Qu’est-ce qu’un roman rock ? En quoi un album s’apparente-t-il à de la littérature ?
Rafael Panza est un journaliste musical, chroniqueur régulier du magazine New Noise. A la lecture de ce documentaire, il est clair que l’homme a des lettres et affectionne également la littérature. Il ne se contente pas d’écouter de la musique amplifiée ou de lire des livres sans image, il analyse les rapports entre les deux. Et il le fait avec un soin universitaire, lors d’une démonstration dense mais claire, pointue mais abordable.
Voici quelques éléments d’une thèse difficile à résumer dans une chronique.

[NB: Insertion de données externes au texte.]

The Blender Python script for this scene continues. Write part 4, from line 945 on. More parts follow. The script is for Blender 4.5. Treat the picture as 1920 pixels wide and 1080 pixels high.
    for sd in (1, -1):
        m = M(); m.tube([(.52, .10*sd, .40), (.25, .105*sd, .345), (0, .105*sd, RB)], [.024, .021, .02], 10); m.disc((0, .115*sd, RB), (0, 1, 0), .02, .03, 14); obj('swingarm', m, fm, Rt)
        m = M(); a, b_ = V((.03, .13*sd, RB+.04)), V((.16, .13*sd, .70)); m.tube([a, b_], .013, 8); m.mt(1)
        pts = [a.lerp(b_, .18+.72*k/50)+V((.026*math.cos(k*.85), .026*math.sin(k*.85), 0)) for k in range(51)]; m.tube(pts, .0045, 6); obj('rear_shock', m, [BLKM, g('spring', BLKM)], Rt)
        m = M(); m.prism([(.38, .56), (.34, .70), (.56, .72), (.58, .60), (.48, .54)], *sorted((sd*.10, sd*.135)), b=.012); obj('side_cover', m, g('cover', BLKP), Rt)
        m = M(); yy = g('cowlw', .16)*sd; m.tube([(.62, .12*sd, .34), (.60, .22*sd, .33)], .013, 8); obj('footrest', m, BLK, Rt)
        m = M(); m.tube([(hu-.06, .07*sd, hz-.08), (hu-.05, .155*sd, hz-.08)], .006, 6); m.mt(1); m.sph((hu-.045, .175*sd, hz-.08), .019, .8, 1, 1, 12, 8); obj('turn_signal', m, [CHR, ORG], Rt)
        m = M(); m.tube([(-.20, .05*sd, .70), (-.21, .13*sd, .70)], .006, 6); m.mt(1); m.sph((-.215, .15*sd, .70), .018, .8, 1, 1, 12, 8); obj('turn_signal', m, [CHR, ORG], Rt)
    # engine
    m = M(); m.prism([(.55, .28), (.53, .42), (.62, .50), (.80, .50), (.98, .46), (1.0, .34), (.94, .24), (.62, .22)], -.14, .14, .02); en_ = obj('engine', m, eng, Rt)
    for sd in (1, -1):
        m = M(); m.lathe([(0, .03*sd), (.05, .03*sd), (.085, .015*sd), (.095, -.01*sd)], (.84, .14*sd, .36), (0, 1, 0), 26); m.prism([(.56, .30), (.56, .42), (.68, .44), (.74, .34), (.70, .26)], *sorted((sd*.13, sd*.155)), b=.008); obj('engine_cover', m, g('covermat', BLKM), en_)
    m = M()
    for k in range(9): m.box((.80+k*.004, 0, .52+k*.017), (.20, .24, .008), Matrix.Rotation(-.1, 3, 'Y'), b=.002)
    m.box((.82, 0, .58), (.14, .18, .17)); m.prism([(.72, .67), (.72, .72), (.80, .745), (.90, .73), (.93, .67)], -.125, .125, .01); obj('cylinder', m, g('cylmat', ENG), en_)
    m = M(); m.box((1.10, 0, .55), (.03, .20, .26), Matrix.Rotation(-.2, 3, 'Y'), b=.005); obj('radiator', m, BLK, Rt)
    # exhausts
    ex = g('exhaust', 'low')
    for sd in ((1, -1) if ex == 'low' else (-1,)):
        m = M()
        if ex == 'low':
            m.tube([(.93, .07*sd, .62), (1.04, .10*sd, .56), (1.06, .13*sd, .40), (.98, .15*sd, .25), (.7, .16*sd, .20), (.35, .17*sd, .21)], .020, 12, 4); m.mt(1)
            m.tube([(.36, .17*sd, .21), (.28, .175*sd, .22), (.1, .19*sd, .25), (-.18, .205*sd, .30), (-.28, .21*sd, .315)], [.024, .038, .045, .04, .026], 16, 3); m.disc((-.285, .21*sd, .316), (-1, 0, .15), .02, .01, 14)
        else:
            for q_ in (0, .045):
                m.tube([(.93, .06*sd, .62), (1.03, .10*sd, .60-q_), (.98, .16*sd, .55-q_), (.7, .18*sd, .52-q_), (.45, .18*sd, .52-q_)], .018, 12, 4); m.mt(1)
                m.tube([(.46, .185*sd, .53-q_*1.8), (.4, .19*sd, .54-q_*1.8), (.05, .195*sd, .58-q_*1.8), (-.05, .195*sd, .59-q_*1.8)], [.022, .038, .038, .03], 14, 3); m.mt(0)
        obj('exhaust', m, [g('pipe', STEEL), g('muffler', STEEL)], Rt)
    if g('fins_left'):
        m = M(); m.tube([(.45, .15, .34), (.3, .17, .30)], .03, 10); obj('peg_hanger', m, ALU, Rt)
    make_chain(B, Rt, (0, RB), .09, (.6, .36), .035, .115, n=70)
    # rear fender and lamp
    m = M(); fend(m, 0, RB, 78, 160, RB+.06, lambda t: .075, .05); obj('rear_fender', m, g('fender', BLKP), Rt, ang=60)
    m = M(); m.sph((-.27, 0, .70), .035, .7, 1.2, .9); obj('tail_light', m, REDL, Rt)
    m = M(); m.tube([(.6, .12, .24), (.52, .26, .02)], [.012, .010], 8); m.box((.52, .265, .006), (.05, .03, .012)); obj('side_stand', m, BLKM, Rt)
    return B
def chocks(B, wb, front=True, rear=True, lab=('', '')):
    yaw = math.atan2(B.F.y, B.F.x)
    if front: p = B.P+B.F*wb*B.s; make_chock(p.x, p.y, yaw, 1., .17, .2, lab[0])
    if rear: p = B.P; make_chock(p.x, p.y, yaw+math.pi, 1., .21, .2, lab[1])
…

I : Le rock dans la littérature ou Qu’est-ce qu’un roman rock ? L’étude de romans emblématiques, Human Punk de John King, High Fidelity de Nick Hornby, Teen Spirit de Virginie Despentes ou Rue des martyrs de Patrick Eudeline, pour ne citer qu’eux, dévoile plusieurs points communs :
- reprise de thèmes chers aux groupes de rock (la bande de potes et de musiciens, la critique de la société moderne, les addictions, le rêve d’un ailleurs),
- mise en lumière de motifs rock (le rockeur/antihéros, le rock comme religion),
- utilisation de morceaux rock comme moteur narratif (pour créer une ambiance, une émotion, coller à l’état d’esprit du héros),
- création d’un style (emploi d’un langage vraisemblable au service d’un tempo fait d’alternances de différents rythmes, le tout mâtiné d’humour noir).
II : la littérature dans le rock ou En quoi un morceau, un album s’apparente-t-il à de la littérature ? Dylan, par exemple, avec « Like a Rolling Stone », se réapproprie un ensemble de structures littéraires et esthétiques de la Beat generation :
- construction lexicale faite d’inversions et de métaphores,
- apparition de personnages étranges,
- mix de différents niveaux de langages.
Noir Désir, en développant, tel Rousseau, une mise en avant introspective et intime, en tendant au lyrisme par la musique, en citant dans ses paroles des auteurs tel Lautréamont, esthétise les poétiques romantiques comme le rejet de la société moderne, industrielle et capitaliste.
Pink Floyd et son concept album Animals, s’écarte de La ferme des animaux d’Orwell, jusqu’à créer une poétique originale, fondée sur des images sonores notamment.
Avec « Venus in Furs », adaptation de Léopold von Sacher-Masoch, Le Velvet Underground fait revivre musicalement les caractéristiques du livre (on entend le plaisir dans la douleur, le malaise) mais les déterritorialise en les réimplantant dans un autre mode d’expression, la chanson rock. Nous ne sommes plus dans l’imitation mais dans la production personnelle.
Fichtre ! De quoi briller dans les concerts en ville ! Rafael Panza s’attaque à un sujet plus ardu qu’il n’y paraît et réussit l’exploit de ne pas jamais perdre le lecteur. Didactique, il répète, reformule, explicite si besoin et étaye son propos de nombreuses définitions et citations.